That question may not be so easy to resolve. As it stands now, we will have to choose whether Washington, D.C., or Hodgenville gets to be the focus of attention next year. Bicentennial commissions have been set up in a dozen states already—aimed at teaching and enlivening and bringing in tourist money. But those panels are all supposed to defer to Hodgenville this year, and Washington next year. Now it looks as though the next Lincoln birthday will resemble Super Tuesday: each state jockeying for position ahead of the others.
Lincoln would not have minded. Competition was normal and healthy, he thought—in wrestling matches, in commerce, in politics … until the shooting started. After taking down a turkey as a boy, he never shot another living thing. Firing upon federal properties or persons always stirred his wrath.
Sourpusses say there is already too much Lincoln worship afoot in the land. They are wrong. In the midst of the Great Depression the world heard a timely question from the first of the scholar-historians to study Abraham Lincoln, James G. Randall of the University of Illinois. "Has the Lincoln theme been exhausted?" he asked a meeting of teachers and researchers. Hadn't, as many felt even then, the fan-historians, like Lincoln's law partner William Herndon, and journalist-historians, like Ida Tarbell, and poet-historians, like Carl Sandburg, milked that cow dry? No, said Randall, who then went on to write a half-dozen key books about Lincoln's life, especially the presidency, asking unpleasant questions about civil rights in wartime and the role of an opposition party. His wife, Ruth Painter Randall, wrote the first serious books about Mary Lincoln and their family life. Exhausted? The Lincolnologists had only just begun.
And many are at it still. Jean Harvey Baker, a pioneer of women's and political-cultural history, made us see Mary Lincoln more clearly. David Herbert Donald shifted his sharp pen from novelist Thomas Wolfe to Lincoln and won two Pulitzer Prizes. Doris Kearns Goodwin has made us see anew the workings of a "team of rivals" known as a cabinet. Allen Guelzo places Lincoln into an intellectual and religious context better than anybody in the old days of slow-ball and Bible-thump.
Books are hardly the only "new thing" about Lincoln. Here are some things that have bobbed to the surface over the last five years:
1.Archaeology at New Salem, Ill., where Lincoln lived from 1831 to 1837, reveals a ground plan of the town that differs from the recollections of old timers, as told to rebuilders in 1920. The archaeologists are still digging.
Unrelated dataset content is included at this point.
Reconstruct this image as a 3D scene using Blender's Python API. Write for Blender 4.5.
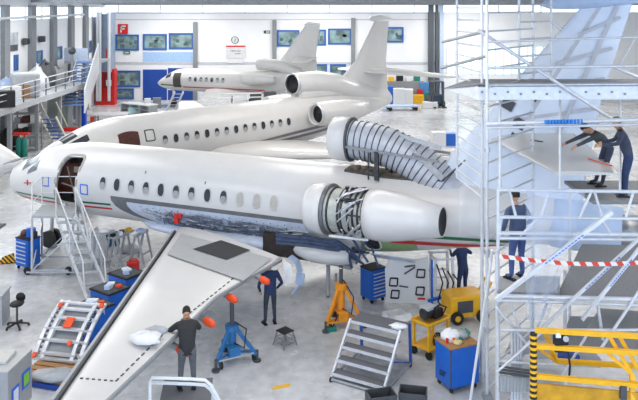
import bpy, math, random
from mathutils import Vector, Matrix
random.seed(7)
for o in list(bpy.data.objects): bpy.data.objects.remove(o)
SC = bpy.context.scene
COL = SC.collection
PI = math.pi
# ------------------------------------------------------------------ camera, world, lights, exposure
F, H, H0, CX = 740.0, 8.7, 8.0, 319.0          # focal length in px, eye height, horizon row, centre column of the 638x400 frame
cd = bpy.data.cameras.new('camera'); cam = bpy.data.objects.new('camera', cd); COL.objects.link(cam)
cd.sensor_fit = 'HORIZONTAL'; cd.sensor_width = 36; cd.lens = F/638*36
cd.shift_y = -(200-H0)/638; cd.clip_end = 300
cam.location = (0, 0, H); cam.rotation_euler = (PI/2, 0, 0)
SC.camera = cam
w = bpy.data.worlds.new('daylight'); SC.world = w; w.use_nodes = True
w.node_tree.nodes['Background'].inputs[0].default_value = (.60, .76, 1, 1)
w.node_tree.nodes['Background'].inputs[1].default_value = 2.9
SC.view_settings.view_transform = 'Standard'; SC.view_settings.look = 'None'
SC.view_settings.exposure = 0.17; SC.view_settings.gamma = 1; SC.view_settings.use_curve_mapping = False
def area(name, loc, sx, sy, power, col=(1, 1, 1), rot=(0, 0, 0)):
    l = bpy.data.lights.new(name, 'AREA'); l.shape = 'RECTANGLE'; l.size = sx; l.size_y = sy; l.energy = power; l.color = col
    o = bpy.data.objects.new(name, l); COL.objects.link(o); o.location = loc; o.rotation_euler = rot
    return o
for i, y in enumerate((6, 16, 26, 36)):
    for x in (-12, 0, 12): area('hall_fill_light', (x, y, 9.15), 6, 4, 285, (1, .965, .92))
for i, y in enumerate((47, 65)):
    for x in (-13, 0, 13): area('hall_fill_light', (x, y, 9.19), 7, 1.5, 680, (1, .985, .96))
for y in (40, 58): area('hall_fill_light', (23, y, 9.19), 6, 2, 420, (1, .985, .96))  # added fill with no known fixture, brightens the right wall and floor
area('daylight_from_left_windows', (-19.6, 40, 7.2), 2.4, 40, 950, (.85, .93, 1), (0, -PI/2, 0))

# ------------------------------------------------------------------ helpers
def W(px, py, z=0.0):
    d = F*(H-z)/(py-H0); return Vector(((px-CX)/F*d, d, z))
def D(px, py, d): return Vector(((px-CX)/F*d, d, H-(py-H0)/F*d))
def lin(h):
    if not isinstance(h, str): return tuple(h)
    v = [int(h[i:i+2], 16)/255 for i in (0, 2, 4)]
    return tuple(x/12.92 if x <= .04045 else ((x+.055)/1.055)**2.4 for x in v)
MATS = {}
def mat(name, col, rough=.5, metal=0.0, var=.10, scale=6.0, emit=0.0, alpha=1.0, bump=0.0, spec=.5):
    if name in MATS: return MATS[name]
    m = bpy.data.materials.new(name); m.use_nodes = True; nt = m.node_tree; b = nt.nodes['Principled BSDF']
    c = lin(col)
    tc = nt.nodes.new('ShaderNodeTexCoord'); nz = nt.nodes.new('ShaderNodeTexNoise'); nz.inputs['Scale'].default_value = scale; nz.inputs['Detail'].default_value = 5
    cr = nt.nodes.new('ShaderNodeValToRGB'); nt.links.new(tc.outputs['Object'], nz.inputs['Vector']); nt.links.new(nz.outputs['Fac'], cr.inputs['Fac'])
    cr.color_ramp.elements[0].position = .3; cr.color_ramp.elements[1].position = .7
    cr.color_ramp.elements[0].color = (*[x*(1-var) for x in c], 1); cr.color_ramp.elements[1].color = (*[min(1, x*(1+var*.5)) for x in c], 1)
    nt.links.new(cr.outputs['Color'], b.inputs['Base Color'])
    b.inputs['Roughness'].default_value = rough; b.inputs['Metallic'].default_value = metal; b.inputs['Specular IOR Level'].default_value = spec
    if emit: nt.links.new(cr.outputs['Color'], b.inputs['Emission Color']); b.inputs['Emission Strength'].default_value = emit
    if alpha < 1: b.inputs['Alpha'].default_value = alpha
    if bump:
        bp = nt.nodes.new('ShaderNodeBump'); bp.inputs['Strength'].default_value = bump; nt.links.new(nz.outputs['Fac'], bp.inputs['Height']); nt.links.new(bp.outputs['Normal'], b.inputs['Normal'])
    MATS[name] = m; return m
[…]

Did Lincoln live in the store he kept or elsewhere? And was he really making some money at it? Was he actually a successful prairie capitalist, rather than the failed entrepreneur of legend?
2. A letter Mary Lincoln wrote to a neighborhood friend, Mary Brayman, inviting the Braymans over for a Saturday-night social. Did it precede, overlap with, or follow Mr. Brayman's decision to hire Lincoln for the biggest legal case he ever handled, involving the Illinois Central Railroad and a $5,000 fee? What role did Mary Lincoln play in her husband's biggest payday? The letter is undated, but there are internal clues that will occupy scholars for some time to come.